Aux frontières des œuvres
Le Bourdi à la
ferme contient deux univers. Un premier
imaginaire et absurde, et un second qui s’apparente à la réalité. Dans ce
dernier évoluent six individus qui tentent de relever, maladroitement mais avec
beaucoup d'élan et de sincérité, un défi humain et artistique ambitieux. Dans
l’autre, ces six compagnons d’aventure revêtent les personnalités d’êtres fictionnels.

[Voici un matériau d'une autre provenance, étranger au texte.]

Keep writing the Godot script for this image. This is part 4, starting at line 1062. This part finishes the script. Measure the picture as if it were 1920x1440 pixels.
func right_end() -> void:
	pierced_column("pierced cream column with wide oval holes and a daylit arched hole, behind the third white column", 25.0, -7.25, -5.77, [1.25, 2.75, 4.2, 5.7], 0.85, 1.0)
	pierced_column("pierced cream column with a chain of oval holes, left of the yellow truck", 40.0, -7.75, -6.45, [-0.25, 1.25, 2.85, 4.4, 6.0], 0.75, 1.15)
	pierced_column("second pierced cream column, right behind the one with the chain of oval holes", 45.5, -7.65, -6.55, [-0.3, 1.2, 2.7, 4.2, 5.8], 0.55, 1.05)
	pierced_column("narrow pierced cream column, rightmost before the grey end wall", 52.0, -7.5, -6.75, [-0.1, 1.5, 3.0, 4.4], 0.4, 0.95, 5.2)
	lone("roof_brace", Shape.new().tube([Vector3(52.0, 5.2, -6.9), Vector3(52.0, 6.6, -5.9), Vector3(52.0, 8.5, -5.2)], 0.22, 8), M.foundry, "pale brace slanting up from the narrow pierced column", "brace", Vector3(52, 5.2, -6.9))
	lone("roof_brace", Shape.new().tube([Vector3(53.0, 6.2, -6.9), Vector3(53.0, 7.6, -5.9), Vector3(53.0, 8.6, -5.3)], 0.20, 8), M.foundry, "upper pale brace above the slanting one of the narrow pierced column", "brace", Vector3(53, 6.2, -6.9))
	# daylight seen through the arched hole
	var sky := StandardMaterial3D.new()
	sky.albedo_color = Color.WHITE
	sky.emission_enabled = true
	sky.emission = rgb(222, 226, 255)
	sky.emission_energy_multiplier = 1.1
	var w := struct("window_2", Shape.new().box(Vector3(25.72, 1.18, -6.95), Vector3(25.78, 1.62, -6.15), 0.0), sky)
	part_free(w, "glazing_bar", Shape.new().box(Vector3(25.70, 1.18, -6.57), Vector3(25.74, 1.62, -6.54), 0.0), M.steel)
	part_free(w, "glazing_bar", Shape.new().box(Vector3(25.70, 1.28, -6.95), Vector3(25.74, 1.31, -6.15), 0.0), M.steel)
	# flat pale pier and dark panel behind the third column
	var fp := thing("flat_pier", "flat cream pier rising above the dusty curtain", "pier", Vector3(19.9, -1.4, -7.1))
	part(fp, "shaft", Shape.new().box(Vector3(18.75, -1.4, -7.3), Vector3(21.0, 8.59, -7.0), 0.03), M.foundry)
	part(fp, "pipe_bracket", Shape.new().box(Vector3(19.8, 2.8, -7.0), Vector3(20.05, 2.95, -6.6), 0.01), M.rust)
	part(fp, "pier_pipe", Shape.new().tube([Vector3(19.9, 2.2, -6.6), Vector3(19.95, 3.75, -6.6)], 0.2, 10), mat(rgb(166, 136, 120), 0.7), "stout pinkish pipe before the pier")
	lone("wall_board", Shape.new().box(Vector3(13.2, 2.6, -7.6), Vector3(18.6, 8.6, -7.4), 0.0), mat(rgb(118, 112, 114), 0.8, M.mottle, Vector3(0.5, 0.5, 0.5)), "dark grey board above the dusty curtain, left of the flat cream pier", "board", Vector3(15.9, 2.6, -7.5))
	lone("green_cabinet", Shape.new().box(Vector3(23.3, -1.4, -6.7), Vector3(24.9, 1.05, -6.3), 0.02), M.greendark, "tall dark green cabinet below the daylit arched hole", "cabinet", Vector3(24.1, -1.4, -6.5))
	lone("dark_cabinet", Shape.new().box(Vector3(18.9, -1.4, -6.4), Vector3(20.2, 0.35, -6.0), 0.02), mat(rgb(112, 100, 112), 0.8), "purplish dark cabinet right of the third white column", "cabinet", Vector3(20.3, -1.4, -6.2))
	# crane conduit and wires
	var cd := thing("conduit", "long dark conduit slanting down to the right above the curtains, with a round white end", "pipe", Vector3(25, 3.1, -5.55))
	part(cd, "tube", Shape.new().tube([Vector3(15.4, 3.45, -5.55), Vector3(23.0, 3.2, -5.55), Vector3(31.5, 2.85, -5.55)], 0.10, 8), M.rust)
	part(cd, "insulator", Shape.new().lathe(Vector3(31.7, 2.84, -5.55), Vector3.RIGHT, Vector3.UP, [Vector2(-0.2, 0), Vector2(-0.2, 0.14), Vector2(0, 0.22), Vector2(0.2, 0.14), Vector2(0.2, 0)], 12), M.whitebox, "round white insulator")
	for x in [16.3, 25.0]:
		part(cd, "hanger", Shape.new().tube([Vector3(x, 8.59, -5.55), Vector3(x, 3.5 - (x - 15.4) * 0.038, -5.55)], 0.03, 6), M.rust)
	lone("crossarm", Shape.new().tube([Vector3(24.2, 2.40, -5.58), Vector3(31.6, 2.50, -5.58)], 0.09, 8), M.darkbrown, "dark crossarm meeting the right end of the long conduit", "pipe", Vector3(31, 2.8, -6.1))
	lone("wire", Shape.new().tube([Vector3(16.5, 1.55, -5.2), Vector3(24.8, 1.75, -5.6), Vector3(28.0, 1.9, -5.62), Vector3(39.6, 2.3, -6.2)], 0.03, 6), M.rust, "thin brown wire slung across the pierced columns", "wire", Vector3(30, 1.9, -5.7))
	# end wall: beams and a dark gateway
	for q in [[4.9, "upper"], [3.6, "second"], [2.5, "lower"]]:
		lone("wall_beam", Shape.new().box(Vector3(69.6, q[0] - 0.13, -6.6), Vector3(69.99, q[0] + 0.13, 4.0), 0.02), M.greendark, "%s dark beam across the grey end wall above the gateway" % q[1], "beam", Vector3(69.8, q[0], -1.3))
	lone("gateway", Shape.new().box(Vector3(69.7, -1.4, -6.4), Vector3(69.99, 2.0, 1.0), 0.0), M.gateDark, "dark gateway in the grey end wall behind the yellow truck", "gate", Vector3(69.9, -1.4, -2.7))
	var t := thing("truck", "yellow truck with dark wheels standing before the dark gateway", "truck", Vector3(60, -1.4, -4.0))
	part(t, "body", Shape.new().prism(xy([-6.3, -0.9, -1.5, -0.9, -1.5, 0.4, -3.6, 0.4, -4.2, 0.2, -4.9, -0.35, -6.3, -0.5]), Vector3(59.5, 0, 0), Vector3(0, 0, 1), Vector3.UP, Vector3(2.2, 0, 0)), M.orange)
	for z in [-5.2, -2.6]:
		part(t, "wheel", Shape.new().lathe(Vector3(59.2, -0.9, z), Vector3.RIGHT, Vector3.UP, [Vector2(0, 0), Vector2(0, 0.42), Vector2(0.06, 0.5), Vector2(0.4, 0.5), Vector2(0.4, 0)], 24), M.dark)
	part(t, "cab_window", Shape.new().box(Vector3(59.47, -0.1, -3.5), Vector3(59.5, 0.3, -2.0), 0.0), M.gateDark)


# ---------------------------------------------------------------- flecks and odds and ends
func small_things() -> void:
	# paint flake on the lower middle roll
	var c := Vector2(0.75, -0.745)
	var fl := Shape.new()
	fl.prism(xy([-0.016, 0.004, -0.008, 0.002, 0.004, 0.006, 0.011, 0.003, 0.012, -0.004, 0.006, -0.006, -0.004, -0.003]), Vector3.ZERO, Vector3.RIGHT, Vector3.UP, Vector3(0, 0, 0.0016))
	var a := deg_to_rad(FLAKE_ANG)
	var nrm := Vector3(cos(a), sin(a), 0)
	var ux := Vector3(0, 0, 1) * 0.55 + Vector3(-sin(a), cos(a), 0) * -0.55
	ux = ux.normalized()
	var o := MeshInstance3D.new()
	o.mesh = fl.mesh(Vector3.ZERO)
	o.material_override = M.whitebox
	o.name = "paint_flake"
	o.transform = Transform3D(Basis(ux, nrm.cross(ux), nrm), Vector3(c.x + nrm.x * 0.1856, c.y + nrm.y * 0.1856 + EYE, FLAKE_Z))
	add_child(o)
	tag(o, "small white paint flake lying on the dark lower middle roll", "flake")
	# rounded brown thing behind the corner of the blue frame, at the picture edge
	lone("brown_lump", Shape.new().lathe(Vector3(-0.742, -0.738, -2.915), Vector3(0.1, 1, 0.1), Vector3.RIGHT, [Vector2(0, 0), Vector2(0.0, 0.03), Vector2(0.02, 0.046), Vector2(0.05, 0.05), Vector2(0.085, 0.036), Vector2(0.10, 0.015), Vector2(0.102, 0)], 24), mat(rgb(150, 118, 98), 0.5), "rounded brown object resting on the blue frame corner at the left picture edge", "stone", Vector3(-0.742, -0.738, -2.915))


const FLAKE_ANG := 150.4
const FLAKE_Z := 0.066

Ceux-ci même qui, réunis malgré eux dans un même lieu, doivent composer et
faire face à l'incohérence d’un monde régi abusivement par l’administratif et
le commercial. Le film documentaire scrute à la fois les protagonistes du réel
jouant leur propre rôle et inversement les acteurs puisant dans leur vécu
personnel pour faire exister leurs personnages imaginaires. Il s’alimente à la
fois du concret de leur expérience d’hommes et de femmes ainsi que du
divertissement généré par leur performance de comédiens. J’ai effectivement
l’ambition d’aller bien au-delà du reportage ou de la simple revue de création
qui relaterait une progression avec ses joies et ses embûches. Je souhaite
faire de la matière première de l’œuvre dont je suis le témoin – de sa
naissance à sa représentation – une création parallèle qui me serait plus
personnelle. Une finalité dans laquelle les arts et les êtres se confondraient,
et qui transcendée par mon regard extérieur d’auteur, nous amènerait à
l’écriture d’un documentaire de création. Un film où je laisserai ses propres
acteurs conter une histoire qui n’est pas seulement la leur mais aussi celle
que j’ai vue et ressentie. Le récit d’une rencontre avec un premier public, moi
et la caméra. Le récit de la concrétisation d’un projet. Le récit d’une
aventure artistique certes, mais essentiellement humaine.